Report all lines holding "that".

--- Begin Data extract ---

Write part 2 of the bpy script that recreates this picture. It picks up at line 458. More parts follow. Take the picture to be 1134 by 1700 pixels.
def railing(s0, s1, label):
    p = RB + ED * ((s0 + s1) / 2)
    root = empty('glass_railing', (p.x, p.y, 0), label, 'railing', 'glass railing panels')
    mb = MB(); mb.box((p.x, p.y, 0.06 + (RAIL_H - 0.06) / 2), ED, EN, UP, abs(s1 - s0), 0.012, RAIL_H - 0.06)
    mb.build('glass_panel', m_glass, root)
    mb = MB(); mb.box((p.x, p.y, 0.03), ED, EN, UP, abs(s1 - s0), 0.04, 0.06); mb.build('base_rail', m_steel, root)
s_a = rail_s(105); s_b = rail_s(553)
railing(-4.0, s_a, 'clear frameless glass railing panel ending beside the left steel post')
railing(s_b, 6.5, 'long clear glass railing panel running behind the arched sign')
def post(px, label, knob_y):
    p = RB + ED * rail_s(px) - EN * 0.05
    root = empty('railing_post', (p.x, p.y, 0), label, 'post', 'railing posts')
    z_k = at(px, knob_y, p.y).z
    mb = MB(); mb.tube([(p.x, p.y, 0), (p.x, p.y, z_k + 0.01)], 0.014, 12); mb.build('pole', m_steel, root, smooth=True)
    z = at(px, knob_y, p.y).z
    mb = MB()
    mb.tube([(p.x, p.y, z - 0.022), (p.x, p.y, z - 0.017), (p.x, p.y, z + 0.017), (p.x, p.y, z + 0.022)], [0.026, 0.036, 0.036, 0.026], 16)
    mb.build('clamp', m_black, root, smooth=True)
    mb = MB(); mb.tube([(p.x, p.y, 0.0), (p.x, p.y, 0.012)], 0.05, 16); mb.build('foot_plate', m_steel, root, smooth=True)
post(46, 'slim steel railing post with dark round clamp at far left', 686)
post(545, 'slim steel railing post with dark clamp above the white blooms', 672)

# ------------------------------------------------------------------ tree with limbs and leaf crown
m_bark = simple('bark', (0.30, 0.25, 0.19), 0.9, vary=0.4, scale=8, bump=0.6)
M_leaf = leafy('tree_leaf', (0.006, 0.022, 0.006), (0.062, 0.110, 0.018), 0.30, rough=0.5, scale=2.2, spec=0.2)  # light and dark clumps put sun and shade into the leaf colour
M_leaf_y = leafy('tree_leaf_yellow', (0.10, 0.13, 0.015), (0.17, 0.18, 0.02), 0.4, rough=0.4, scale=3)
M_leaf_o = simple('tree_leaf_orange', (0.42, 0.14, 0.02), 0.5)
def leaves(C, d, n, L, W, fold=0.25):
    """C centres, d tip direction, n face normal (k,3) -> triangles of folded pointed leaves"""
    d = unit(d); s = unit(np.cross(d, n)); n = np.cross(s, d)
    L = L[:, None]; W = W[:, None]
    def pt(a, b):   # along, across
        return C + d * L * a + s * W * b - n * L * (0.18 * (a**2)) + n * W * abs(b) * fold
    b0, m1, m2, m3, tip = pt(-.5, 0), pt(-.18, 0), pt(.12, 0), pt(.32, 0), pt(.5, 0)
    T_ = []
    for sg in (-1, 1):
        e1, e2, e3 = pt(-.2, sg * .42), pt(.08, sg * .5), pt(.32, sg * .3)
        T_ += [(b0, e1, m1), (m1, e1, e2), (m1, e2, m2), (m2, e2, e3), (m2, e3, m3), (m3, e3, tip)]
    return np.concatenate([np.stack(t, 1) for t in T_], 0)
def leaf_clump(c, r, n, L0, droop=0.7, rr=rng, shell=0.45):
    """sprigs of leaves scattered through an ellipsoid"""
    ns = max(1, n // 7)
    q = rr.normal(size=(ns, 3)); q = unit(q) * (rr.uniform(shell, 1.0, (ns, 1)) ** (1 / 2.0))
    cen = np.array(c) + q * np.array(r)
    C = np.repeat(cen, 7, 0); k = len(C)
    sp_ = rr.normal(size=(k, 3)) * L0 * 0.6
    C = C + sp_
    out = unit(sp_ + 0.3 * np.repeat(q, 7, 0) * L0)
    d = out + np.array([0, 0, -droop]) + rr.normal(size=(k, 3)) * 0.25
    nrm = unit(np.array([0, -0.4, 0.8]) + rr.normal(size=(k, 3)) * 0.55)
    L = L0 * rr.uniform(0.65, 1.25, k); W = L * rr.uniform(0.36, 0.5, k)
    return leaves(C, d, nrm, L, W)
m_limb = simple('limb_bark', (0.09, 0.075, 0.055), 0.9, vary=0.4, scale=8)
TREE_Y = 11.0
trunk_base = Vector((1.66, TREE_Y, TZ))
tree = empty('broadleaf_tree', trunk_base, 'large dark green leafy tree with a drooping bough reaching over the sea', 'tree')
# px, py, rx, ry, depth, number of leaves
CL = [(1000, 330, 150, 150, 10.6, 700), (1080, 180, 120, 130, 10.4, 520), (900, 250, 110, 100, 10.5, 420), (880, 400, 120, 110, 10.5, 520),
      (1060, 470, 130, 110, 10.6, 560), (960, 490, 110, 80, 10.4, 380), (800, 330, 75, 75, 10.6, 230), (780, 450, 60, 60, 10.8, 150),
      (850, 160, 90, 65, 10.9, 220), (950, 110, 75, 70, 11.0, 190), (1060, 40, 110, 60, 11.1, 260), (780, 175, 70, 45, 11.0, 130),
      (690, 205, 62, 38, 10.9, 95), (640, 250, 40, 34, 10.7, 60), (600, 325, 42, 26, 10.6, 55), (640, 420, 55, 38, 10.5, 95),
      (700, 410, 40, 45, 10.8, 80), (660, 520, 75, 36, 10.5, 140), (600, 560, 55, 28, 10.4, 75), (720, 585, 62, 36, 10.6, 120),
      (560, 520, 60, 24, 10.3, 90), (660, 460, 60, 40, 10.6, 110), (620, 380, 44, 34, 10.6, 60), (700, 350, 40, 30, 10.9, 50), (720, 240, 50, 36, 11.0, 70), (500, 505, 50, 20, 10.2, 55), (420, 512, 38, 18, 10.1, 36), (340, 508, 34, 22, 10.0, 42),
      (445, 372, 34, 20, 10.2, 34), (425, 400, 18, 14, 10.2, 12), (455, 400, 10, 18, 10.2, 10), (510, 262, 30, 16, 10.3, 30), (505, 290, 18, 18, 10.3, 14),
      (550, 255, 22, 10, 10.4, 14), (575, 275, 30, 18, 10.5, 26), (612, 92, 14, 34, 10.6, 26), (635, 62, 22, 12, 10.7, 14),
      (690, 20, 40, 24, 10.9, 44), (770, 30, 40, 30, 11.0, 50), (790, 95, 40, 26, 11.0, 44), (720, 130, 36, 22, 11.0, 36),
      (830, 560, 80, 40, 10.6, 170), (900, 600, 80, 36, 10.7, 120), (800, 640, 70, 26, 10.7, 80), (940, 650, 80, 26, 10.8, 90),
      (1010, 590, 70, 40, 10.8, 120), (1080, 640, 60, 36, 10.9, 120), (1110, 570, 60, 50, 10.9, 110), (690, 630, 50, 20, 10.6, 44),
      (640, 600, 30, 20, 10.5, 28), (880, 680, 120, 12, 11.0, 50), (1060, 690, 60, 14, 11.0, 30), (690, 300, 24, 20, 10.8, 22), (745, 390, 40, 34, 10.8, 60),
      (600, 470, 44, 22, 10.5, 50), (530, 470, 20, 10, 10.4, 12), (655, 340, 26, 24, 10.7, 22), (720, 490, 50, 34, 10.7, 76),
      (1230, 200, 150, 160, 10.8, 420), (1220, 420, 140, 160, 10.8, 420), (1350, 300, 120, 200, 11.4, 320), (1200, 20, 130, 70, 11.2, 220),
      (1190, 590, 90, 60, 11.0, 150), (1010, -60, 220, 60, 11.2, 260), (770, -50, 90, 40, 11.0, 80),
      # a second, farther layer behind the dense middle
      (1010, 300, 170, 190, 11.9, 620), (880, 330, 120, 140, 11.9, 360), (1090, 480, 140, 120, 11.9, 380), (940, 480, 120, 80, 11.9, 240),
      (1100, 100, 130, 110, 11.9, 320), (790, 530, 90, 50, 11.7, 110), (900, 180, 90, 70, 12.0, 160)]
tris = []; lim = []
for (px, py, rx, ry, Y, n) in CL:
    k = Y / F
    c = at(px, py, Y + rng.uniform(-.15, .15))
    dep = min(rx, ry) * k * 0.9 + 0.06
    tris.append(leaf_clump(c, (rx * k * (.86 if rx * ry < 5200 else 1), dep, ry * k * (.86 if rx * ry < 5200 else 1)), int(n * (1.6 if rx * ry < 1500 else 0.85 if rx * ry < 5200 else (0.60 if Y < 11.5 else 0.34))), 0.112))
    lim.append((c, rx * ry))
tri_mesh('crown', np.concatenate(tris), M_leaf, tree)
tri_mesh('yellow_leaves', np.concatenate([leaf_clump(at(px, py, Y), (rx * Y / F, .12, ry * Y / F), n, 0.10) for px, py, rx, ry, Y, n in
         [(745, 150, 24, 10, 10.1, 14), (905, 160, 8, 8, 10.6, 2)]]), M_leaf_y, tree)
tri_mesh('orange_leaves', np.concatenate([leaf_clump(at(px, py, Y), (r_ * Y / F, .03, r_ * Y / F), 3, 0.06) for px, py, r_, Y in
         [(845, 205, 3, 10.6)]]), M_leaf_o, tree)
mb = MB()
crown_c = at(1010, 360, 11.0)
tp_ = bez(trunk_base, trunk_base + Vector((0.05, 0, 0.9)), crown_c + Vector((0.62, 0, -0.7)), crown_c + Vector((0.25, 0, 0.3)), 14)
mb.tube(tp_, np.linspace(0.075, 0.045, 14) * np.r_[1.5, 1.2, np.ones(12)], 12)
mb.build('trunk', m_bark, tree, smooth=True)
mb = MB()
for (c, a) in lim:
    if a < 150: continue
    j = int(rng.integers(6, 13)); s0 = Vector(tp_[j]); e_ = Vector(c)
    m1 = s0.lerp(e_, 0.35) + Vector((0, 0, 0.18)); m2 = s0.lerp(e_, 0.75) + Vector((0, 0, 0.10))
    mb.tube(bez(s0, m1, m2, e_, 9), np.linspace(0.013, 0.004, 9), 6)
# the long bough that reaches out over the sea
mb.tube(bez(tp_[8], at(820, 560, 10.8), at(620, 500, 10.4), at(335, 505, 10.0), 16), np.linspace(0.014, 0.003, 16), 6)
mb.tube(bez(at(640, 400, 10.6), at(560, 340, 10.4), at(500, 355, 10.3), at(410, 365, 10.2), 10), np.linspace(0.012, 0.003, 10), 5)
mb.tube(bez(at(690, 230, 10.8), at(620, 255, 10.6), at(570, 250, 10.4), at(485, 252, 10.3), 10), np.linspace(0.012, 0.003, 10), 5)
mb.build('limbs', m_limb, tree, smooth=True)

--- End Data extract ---

Result for this task ::
Write part 2 of the bpy script that recreates this picture. It picks up at line 458. More parts follow. Take the picture to be 1134 by 1700 pixels.
# the long bough that reaches out over the sea